* _SET TASK_: Every line of the listing must be reproduced as it stands. Leave the images behind.

* _COLLECTED DATA_:

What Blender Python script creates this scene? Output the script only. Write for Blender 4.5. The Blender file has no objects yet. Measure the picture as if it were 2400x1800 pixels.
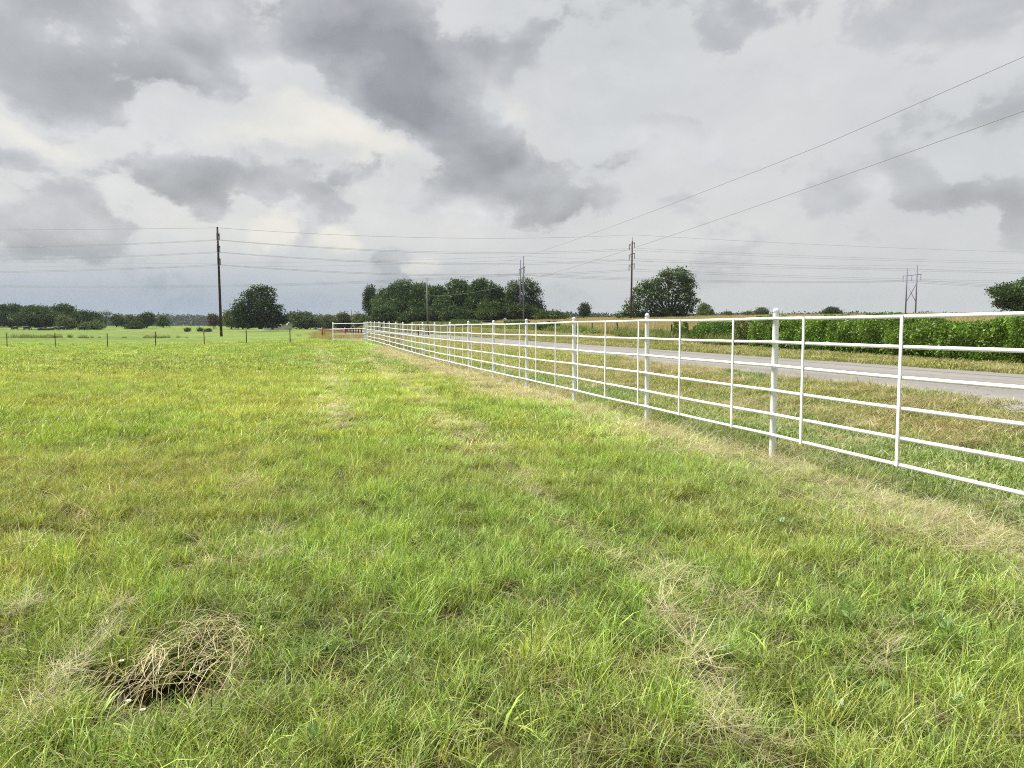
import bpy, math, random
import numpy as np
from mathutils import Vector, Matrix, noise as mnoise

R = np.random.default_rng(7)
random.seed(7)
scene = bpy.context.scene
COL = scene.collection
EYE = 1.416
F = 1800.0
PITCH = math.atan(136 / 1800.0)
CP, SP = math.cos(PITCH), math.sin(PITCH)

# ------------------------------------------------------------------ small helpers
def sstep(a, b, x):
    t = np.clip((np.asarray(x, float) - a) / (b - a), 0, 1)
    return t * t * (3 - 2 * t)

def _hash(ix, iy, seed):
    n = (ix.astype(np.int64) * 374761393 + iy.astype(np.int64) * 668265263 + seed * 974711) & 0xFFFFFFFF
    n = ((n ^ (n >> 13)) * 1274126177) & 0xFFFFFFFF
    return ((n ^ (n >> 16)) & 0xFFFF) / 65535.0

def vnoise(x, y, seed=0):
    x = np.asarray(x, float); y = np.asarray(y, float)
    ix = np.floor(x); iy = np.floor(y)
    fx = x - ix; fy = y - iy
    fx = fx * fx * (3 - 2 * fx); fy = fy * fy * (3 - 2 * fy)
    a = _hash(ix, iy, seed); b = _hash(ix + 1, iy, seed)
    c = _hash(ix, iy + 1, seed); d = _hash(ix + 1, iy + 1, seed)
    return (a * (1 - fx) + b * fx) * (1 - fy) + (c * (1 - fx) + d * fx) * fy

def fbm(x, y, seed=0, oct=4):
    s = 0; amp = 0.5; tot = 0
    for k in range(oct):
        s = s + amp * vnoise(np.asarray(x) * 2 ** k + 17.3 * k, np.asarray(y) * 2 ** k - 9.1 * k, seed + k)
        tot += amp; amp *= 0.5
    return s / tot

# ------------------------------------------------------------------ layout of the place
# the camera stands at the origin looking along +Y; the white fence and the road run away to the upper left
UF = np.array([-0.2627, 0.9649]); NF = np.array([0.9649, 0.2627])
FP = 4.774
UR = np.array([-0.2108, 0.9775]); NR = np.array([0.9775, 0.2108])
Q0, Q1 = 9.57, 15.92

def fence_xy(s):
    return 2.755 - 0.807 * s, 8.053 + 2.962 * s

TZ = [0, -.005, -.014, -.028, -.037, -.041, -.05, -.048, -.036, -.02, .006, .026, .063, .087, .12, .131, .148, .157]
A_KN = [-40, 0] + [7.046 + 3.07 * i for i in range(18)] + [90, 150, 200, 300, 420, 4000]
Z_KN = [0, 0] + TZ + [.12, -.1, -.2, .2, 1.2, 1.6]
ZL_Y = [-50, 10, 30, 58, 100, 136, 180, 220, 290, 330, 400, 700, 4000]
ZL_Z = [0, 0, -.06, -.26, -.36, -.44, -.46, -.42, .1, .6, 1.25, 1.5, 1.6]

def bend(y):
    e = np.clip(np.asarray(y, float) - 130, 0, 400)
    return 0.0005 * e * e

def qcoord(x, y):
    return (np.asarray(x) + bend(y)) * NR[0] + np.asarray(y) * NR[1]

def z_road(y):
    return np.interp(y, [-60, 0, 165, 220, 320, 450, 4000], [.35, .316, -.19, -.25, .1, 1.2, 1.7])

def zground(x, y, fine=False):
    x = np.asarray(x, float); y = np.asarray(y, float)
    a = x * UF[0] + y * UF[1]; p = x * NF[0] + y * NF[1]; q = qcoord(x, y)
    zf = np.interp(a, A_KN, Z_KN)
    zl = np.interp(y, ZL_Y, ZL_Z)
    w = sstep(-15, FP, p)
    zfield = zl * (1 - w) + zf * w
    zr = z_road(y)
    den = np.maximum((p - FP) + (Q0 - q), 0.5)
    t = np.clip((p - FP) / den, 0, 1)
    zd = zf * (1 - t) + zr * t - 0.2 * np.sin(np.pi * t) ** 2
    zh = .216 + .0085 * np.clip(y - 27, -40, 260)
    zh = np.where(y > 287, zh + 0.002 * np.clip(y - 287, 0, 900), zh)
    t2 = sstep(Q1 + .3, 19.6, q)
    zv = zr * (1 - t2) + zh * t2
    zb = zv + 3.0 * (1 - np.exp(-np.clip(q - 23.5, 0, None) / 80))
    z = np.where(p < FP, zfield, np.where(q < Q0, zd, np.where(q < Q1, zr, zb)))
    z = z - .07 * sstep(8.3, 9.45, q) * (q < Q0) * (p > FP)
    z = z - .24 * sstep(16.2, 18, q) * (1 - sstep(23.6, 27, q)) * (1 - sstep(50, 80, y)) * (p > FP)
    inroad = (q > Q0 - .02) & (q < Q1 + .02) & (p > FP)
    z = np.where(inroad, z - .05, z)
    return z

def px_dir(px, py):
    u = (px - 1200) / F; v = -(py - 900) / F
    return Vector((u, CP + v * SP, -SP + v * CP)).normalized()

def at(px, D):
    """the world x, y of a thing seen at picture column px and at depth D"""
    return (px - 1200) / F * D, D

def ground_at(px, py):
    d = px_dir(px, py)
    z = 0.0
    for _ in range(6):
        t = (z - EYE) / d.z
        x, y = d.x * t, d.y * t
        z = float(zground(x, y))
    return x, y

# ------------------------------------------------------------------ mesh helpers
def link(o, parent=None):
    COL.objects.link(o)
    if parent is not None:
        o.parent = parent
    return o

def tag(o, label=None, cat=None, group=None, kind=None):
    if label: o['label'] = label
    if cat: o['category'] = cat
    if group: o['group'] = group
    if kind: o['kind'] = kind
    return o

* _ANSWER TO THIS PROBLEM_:
What Blender Python script creates this scene? Output the script only. Write for Blender 4.5. The Blender file has no objects yet. Measure the picture as if it were 2400x1800 pixels.
import bpy, math, random
import numpy as np
from mathutils import Vector, Matrix, noise as mnoise

R = np.random.default_rng(7)
random.seed(7)
scene = bpy.context.scene
COL = scene.collection
EYE = 1.416
F = 1800.0
PITCH = math.atan(136 / 1800.0)
CP, SP = math.cos(PITCH), math.sin(PITCH)

# ------------------------------------------------------------------ small helpers
def sstep(a, b, x):
    t = np.clip((np.asarray(x, float) - a) / (b - a), 0, 1)
    return t * t * (3 - 2 * t)

def _hash(ix, iy, seed):
    n = (ix.astype(np.int64) * 374761393 + iy.astype(np.int64) * 668265263 + seed * 974711) & 0xFFFFFFFF
    n = ((n ^ (n >> 13)) * 1274126177) & 0xFFFFFFFF
    return ((n ^ (n >> 16)) & 0xFFFF) / 65535.0

def vnoise(x, y, seed=0):
    x = np.asarray(x, float); y = np.asarray(y, float)
    ix = np.floor(x); iy = np.floor(y)
    fx = x - ix; fy = y - iy
    fx = fx * fx * (3 - 2 * fx); fy = fy * fy * (3 - 2 * fy)
    a = _hash(ix, iy, seed); b = _hash(ix + 1, iy, seed)
    c = _hash(ix, iy + 1, seed); d = _hash(ix + 1, iy + 1, seed)
    return (a * (1 - fx) + b * fx) * (1 - fy) + (c * (1 - fx) + d * fx) * fy

def fbm(x, y, seed=0, oct=4):
    s = 0; amp = 0.5; tot = 0
    for k in range(oct):
        s = s + amp * vnoise(np.asarray(x) * 2 ** k + 17.3 * k, np.asarray(y) * 2 ** k - 9.1 * k, seed + k)
        tot += amp; amp *= 0.5
    return s / tot

# ------------------------------------------------------------------ layout of the place
# the camera stands at the origin looking along +Y; the white fence and the road run away to the upper left
UF = np.array([-0.2627, 0.9649]); NF = np.array([0.9649, 0.2627])
FP = 4.774
UR = np.array([-0.2108, 0.9775]); NR = np.array([0.9775, 0.2108])
Q0, Q1 = 9.57, 15.92

def fence_xy(s):
    return 2.755 - 0.807 * s, 8.053 + 2.962 * s

TZ = [0, -.005, -.014, -.028, -.037, -.041, -.05, -.048, -.036, -.02, .006, .026, .063, .087, .12, .131, .148, .157]
A_KN = [-40, 0] + [7.046 + 3.07 * i for i in range(18)] + [90, 150, 200, 300, 420, 4000]
Z_KN = [0, 0] + TZ + [.12, -.1, -.2, .2, 1.2, 1.6]
ZL_Y = [-50, 10, 30, 58, 100, 136, 180, 220, 290, 330, 400, 700, 4000]
ZL_Z = [0, 0, -.06, -.26, -.36, -.44, -.46, -.42, .1, .6, 1.25, 1.5, 1.6]

def bend(y):
    e = np.clip(np.asarray(y, float) - 130, 0, 400)
    return 0.0005 * e * e

def qcoord(x, y):
    return (np.asarray(x) + bend(y)) * NR[0] + np.asarray(y) * NR[1]

def z_road(y):
    return np.interp(y, [-60, 0, 165, 220, 320, 450, 4000], [.35, .316, -.19, -.25, .1, 1.2, 1.7])

def zground(x, y, fine=False):
    x = np.asarray(x, float); y = np.asarray(y, float)
    a = x * UF[0] + y * UF[1]; p = x * NF[0] + y * NF[1]; q = qcoord(x, y)
    zf = np.interp(a, A_KN, Z_KN)
    zl = np.interp(y, ZL_Y, ZL_Z)
    w = sstep(-15, FP, p)
    zfield = zl * (1 - w) + zf * w
    zr = z_road(y)
    den = np.maximum((p - FP) + (Q0 - q), 0.5)
    t = np.clip((p - FP) / den, 0, 1)
    zd = zf * (1 - t) + zr * t - 0.2 * np.sin(np.pi * t) ** 2
    zh = .216 + .0085 * np.clip(y - 27, -40, 260)
    zh = np.where(y > 287, zh + 0.002 * np.clip(y - 287, 0, 900), zh)
    t2 = sstep(Q1 + .3, 19.6, q)
    zv = zr * (1 - t2) + zh * t2
    zb = zv + 3.0 * (1 - np.exp(-np.clip(q - 23.5, 0, None) / 80))
    z = np.where(p < FP, zfield, np.where(q < Q0, zd, np.where(q < Q1, zr, zb)))
    z = z - .07 * sstep(8.3, 9.45, q) * (q < Q0) * (p > FP)
    z = z - .24 * sstep(16.2, 18, q) * (1 - sstep(23.6, 27, q)) * (1 - sstep(50, 80, y)) * (p > FP)
    inroad = (q > Q0 - .02) & (q < Q1 + .02) & (p > FP)
    z = np.where(inroad, z - .05, z)
    return z

def px_dir(px, py):
    u = (px - 1200) / F; v = -(py - 900) / F
    return Vector((u, CP + v * SP, -SP + v * CP)).normalized()

def at(px, D):
    """the world x, y of a thing seen at picture column px and at depth D"""
    return (px - 1200) / F * D, D

def ground_at(px, py):
    d = px_dir(px, py)
    z = 0.0
    for _ in range(6):
        t = (z - EYE) / d.z
        x, y = d.x * t, d.y * t
        z = float(zground(x, y))
    return x, y

# ------------------------------------------------------------------ mesh helpers
def link(o, parent=None):
    COL.objects.link(o)
    if parent is not None:
        o.parent = parent
    return o

def tag(o, label=None, cat=None, group=None, kind=None):
    if label: o['label'] = label
    if cat: o['category'] = cat
    if group: o['group'] = group
    if kind: o['kind'] = kind
    return o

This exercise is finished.